Этот парадокс бесконечен в своей тотальной закольцованности. В частности, он выявляет неразрешимость постановки вопроса, который я предложил вначале: что правильней, стараться ли преследовать истину при помощи чистой мысли, которая не допускает никакой групповщины и отрывает тебя от семейных, национальных и прочих эмоциональных жизненных связей, или пожертвовать абстрактным идеалом истины во имя реальной жизни.





То есть, согласно терминологии, которую я стану употреблять в дальнейшем: жить в чистой мысли или жить в литературе?

Отказавшись (разумеется, фигурально) переехать в Веймар и Шварцвальд, Достоевский отказался от существования в области чистой мысли, несмотря на то, что ему дана была несравненная к ней способность, и предпочел существовать в литературе. Тем самым он отрезал себе путь к разрешению внутреннего конфликта. Теперь в течение изрядного времени он мог записывать с категорической страстью в Записных тетрадях, что человек не может без земли, что связь человека с землей метафизична, чтобы в один прекрасный день внезапно и без оговорок сделать запись: «Христос был против земли», а затем написать, что человек в земле – это червяк.

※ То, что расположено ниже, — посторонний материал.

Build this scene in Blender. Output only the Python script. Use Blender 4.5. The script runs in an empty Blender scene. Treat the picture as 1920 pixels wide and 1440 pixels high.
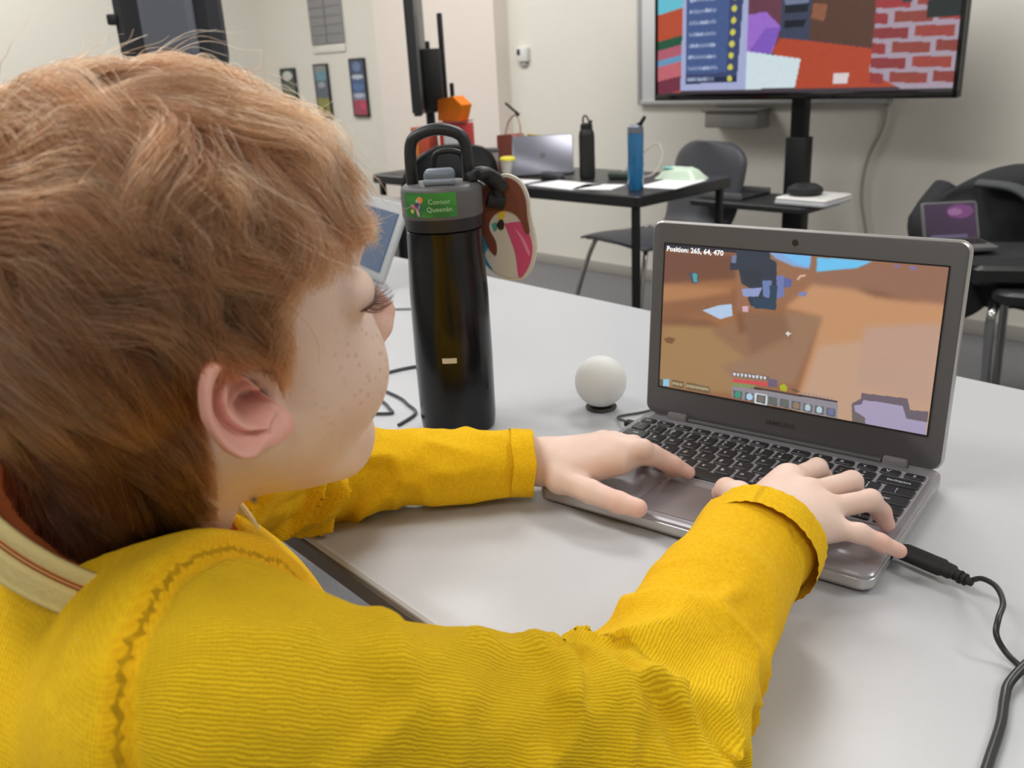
import bpy, bmesh, math, random
import numpy as np
from mathutils import Vector, Matrix, Euler, noise
PI = math.pi
S = bpy.context.scene
COL = S.collection
rng = np.random.default_rng(7)
random.seed(7)

# ------------------------------------------------------------------ camera, world, lights, exposure
CAMP = np.array([0.28542, -0.77648, 1.09732])
CAMM = np.array([[0.796575, -0.164998, 0.581587], [0.602361, 0.298215, -0.740425], [-0.051269, 0.940129, 0.336940]])
FPX = 1682.5
cd = bpy.data.cameras.new('camera'); cam = bpy.data.objects.new('camera', cd); COL.objects.link(cam)
cd.sensor_width = 36; cd.lens = FPX / 1920 * 36; cd.clip_start = .02; cd.clip_end = 60
cam.matrix_world = Matrix([[*CAMM[0], CAMP[0]], [*CAMM[1], CAMP[1]], [*CAMM[2], CAMP[2]], [0, 0, 0, 1]])
cd.dof.use_dof = True; cd.dof.focus_distance = .62; cd.dof.aperture_fstop = 13
S.camera = cam
w = bpy.data.worlds.new('room_air'); S.world = w; w.use_nodes = True
w.node_tree.nodes['Background'].inputs[0].default_value = (.95, .97, 1, 1)
w.node_tree.nodes['Background'].inputs[1].default_value = .3
S.view_settings.view_transform = 'Standard'; S.view_settings.look = 'None'
S.view_settings.gamma = 1; S.view_settings.use_curve_mapping = False
S.view_settings.exposure = 0.0
S.cycles.use_adaptive_sampling = True; S.cycles.adaptive_threshold = .05; S.cycles.max_bounces = 8; S.cycles.glossy_bounces = 3; S.cycles.transmission_bounces = 6
ROT = math.radians(-9.42)
CR, SR_ = math.cos(ROT), math.sin(ROT)
TZ = .73

def rm(u, v, z=0.):           # room axes (u along the back wall, v towards it) -> world
    return Vector((u * CR - v * SR_, u * SR_ + v * CR, z))

CEIL = 2.75
LIGHTS = [(-1.0, 1.55, 30), (-.9, -1.0, 19), (1.5, 1.3, 20), (1.5, -1.6, 15), (-3.4, 1.55, 28), (-5.2, .8, 20), (-3.0, -.7, 24)]
for (u, v, pw) in LIGHTS:
    ld = bpy.data.lights.new('panel_light', 'AREA'); ld.shape = 'RECTANGLE'; ld.size = 1.15; ld.size_y = .55
    ld.energy = pw; ld.color = (1, .992, .972)
    lo = bpy.data.objects.new('panel_light', ld); COL.objects.link(lo)
    lo.location = rm(u, v, CEIL - .03); lo.rotation_euler = (0, 0, ROT)

# ------------------------------------------------------------------ helpers
def lin(c):
    return tuple(((x / 255) / 12.92 if x / 255 <= .04045 else ((x / 255 + .055) / 1.055) ** 2.4) for x in c[:3])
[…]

Разумеется, когда я пишу «отказавшись от того-то и того-то», я не имею в виду, что Достоевский делал какой-то сознательный выбор, он был слишком писатель для этого. Но, в отличие от остальных русских писателей, он читал и высоко ценил философию, сожалея, что «шваховат я в ней». Но и не в этом дело, а в том, какую роль в творческом процессе он отдавал идее, явно ставя ее впереди художественного образа. Европа девятнадцатого века верила, что искусство и философия – это области, в которых в равной степени ее человеком совершается поиск истины. Но Достоевский, мысля парадоксами, подверг сомнению пригодность для поиска истины литературы и одновременно предпочел остаться с ней, а не с чистой мыслью.